(Scene modeling code data)
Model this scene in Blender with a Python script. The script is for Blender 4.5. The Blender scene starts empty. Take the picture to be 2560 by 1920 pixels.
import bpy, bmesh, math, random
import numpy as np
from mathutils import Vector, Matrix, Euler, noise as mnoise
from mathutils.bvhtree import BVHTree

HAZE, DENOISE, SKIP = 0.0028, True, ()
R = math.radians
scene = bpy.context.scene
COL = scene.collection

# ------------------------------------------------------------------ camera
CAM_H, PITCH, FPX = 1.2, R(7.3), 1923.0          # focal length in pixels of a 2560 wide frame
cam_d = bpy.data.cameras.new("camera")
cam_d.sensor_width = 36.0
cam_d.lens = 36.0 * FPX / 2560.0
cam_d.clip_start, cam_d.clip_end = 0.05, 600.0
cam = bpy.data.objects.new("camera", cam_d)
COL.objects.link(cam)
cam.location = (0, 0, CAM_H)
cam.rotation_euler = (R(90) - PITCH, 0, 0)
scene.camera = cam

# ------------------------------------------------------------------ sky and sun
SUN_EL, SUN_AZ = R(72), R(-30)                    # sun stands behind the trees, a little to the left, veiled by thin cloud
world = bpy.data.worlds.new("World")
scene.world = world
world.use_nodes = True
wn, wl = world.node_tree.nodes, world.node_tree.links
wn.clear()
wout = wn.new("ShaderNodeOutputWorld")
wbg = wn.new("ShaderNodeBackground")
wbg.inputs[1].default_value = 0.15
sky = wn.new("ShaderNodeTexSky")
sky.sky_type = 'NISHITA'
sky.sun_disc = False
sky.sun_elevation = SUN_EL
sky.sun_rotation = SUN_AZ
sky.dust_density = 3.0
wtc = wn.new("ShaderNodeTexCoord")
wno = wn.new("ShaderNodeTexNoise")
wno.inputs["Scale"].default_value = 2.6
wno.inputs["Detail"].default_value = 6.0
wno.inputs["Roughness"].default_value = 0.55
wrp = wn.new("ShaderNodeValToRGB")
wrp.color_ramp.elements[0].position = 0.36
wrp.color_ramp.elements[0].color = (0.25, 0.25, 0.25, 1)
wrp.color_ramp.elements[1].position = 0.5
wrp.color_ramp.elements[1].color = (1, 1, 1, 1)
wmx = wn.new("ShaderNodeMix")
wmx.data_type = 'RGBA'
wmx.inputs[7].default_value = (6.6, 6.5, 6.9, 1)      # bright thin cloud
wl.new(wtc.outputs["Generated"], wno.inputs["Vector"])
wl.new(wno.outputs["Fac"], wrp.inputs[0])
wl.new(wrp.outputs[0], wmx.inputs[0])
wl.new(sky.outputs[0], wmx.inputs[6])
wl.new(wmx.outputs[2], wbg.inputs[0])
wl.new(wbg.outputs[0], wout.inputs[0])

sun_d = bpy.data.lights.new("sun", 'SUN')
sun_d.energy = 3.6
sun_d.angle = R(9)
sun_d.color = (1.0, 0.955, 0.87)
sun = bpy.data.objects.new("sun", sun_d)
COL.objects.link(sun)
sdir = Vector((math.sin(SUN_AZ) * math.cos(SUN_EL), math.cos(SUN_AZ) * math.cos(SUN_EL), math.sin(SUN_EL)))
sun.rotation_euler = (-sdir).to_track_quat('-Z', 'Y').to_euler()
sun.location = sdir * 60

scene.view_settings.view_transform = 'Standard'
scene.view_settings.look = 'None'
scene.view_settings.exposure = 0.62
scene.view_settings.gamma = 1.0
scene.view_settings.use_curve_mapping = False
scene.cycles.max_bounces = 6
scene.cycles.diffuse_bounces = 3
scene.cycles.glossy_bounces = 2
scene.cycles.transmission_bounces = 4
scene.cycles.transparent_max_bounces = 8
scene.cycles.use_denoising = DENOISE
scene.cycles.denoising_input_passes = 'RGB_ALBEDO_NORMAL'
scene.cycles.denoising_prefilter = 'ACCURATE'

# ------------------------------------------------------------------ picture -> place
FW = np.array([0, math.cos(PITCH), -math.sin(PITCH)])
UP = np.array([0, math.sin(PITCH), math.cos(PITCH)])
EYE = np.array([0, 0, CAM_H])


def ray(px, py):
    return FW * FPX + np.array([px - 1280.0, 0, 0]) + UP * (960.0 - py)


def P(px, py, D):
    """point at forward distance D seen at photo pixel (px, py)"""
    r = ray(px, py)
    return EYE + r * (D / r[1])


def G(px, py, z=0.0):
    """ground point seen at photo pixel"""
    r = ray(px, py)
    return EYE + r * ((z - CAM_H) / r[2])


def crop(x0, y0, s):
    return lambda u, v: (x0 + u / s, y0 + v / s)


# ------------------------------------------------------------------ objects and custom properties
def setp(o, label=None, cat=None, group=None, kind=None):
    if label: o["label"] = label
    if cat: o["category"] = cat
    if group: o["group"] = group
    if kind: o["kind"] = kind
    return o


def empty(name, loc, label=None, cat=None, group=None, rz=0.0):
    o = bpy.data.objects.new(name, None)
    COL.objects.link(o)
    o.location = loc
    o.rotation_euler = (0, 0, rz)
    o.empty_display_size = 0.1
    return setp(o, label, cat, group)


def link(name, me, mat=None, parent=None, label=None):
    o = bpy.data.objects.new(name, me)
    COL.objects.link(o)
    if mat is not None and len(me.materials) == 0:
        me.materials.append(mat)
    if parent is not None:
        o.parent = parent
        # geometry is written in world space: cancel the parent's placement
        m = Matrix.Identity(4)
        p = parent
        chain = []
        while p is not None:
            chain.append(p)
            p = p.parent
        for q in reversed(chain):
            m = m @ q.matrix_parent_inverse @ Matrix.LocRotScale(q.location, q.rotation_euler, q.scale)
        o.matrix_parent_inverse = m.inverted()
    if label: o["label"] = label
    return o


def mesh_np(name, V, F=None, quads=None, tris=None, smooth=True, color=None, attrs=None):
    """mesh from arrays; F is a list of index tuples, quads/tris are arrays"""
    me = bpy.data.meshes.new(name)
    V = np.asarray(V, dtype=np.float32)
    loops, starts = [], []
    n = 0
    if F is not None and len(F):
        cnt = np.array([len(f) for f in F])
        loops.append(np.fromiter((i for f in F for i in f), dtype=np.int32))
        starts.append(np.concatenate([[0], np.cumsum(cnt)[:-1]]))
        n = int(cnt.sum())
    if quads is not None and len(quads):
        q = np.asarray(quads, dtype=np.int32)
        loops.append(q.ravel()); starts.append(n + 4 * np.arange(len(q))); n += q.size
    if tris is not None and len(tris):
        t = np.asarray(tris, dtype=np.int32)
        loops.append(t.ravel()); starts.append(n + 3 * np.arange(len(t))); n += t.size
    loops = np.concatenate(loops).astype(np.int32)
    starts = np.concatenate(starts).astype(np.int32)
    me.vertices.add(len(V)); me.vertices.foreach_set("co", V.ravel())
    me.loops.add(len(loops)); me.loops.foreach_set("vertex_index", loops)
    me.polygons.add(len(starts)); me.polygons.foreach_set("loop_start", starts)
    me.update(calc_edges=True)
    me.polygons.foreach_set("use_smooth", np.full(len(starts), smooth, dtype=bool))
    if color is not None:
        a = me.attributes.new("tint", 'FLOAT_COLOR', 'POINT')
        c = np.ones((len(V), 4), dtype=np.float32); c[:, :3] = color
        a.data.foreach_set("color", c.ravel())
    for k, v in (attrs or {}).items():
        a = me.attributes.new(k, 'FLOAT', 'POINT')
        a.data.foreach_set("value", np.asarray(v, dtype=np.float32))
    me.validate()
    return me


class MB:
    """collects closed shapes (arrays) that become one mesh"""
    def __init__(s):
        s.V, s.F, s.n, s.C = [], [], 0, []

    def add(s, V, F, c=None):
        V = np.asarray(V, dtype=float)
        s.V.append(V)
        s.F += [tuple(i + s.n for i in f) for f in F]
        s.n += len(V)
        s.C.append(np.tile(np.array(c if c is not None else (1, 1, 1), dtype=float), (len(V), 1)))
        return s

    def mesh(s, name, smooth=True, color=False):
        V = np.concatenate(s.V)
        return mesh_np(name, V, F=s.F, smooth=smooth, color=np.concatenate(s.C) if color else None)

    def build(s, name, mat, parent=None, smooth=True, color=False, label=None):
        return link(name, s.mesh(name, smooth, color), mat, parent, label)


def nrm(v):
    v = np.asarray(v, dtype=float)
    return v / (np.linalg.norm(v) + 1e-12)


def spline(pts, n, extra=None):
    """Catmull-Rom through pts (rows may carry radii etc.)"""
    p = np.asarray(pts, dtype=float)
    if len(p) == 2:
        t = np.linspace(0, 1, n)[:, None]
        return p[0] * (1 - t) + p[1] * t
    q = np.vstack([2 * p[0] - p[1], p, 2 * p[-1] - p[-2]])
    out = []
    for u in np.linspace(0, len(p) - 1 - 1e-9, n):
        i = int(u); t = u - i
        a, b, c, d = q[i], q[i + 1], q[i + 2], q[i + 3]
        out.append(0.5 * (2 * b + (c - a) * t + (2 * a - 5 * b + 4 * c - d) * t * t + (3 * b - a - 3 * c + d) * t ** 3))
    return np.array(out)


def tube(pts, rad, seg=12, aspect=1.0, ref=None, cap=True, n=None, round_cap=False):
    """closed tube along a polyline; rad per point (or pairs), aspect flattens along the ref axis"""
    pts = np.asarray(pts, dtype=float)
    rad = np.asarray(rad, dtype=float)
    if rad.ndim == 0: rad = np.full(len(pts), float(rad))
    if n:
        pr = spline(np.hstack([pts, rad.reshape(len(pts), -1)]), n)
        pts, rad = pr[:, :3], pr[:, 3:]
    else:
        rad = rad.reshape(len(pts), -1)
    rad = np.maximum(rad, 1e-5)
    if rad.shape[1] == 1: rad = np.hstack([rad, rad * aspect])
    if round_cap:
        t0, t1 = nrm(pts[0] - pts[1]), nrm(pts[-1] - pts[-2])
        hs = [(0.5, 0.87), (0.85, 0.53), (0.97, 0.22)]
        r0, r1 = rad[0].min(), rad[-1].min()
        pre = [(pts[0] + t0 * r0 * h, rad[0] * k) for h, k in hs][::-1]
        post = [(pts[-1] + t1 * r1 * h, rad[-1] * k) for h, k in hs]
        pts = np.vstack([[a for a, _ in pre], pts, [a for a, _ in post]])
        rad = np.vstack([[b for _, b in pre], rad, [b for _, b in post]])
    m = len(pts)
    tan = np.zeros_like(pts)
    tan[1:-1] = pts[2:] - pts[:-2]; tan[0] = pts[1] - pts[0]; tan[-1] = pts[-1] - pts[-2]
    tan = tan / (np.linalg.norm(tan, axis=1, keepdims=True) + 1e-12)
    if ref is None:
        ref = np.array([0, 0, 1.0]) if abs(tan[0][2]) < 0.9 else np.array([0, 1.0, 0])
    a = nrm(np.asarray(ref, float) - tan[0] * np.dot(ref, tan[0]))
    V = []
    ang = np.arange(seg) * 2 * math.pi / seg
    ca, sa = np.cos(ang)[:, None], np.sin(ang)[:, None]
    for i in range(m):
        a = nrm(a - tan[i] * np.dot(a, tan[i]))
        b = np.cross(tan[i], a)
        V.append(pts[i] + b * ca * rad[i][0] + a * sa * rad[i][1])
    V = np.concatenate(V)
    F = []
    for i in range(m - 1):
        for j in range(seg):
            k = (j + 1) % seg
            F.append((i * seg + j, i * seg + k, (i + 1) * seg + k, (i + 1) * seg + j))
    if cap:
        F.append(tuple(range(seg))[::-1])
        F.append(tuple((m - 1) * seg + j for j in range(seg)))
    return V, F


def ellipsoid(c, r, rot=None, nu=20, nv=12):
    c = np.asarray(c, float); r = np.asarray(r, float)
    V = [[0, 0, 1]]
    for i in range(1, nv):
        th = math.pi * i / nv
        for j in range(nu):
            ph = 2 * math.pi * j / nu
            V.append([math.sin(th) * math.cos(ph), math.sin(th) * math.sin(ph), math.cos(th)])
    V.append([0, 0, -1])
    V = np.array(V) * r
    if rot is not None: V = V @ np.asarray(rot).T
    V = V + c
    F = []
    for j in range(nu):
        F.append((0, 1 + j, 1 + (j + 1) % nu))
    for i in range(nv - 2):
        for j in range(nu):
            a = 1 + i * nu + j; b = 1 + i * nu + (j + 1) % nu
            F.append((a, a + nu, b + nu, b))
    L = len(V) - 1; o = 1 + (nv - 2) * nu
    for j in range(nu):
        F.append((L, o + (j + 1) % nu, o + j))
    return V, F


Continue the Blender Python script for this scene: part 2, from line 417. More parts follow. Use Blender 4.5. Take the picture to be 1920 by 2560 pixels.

» Requirement: Return, word for word, every line from the top of the entries down to the line that holds "scene.camera = cam", both included.

» Output for this task:
Model this scene in Blender with a Python script. The script is for Blender 4.5. The Blender scene starts empty. Take the picture to be 2560 by 1920 pixels.
import bpy, bmesh, math, random
import numpy as np
from mathutils import Vector, Matrix, Euler, noise as mnoise
from mathutils.bvhtree import BVHTree

HAZE, DENOISE, SKIP = 0.0028, True, ()
R = math.radians
scene = bpy.context.scene
COL = scene.collection

# ------------------------------------------------------------------ camera
CAM_H, PITCH, FPX = 1.2, R(7.3), 1923.0          # focal length in pixels of a 2560 wide frame
cam_d = bpy.data.cameras.new("camera")
cam_d.sensor_width = 36.0
cam_d.lens = 36.0 * FPX / 2560.0
cam_d.clip_start, cam_d.clip_end = 0.05, 600.0
cam = bpy.data.objects.new("camera", cam_d)
COL.objects.link(cam)
cam.location = (0, 0, CAM_H)
cam.rotation_euler = (R(90) - PITCH, 0, 0)
scene.camera = cam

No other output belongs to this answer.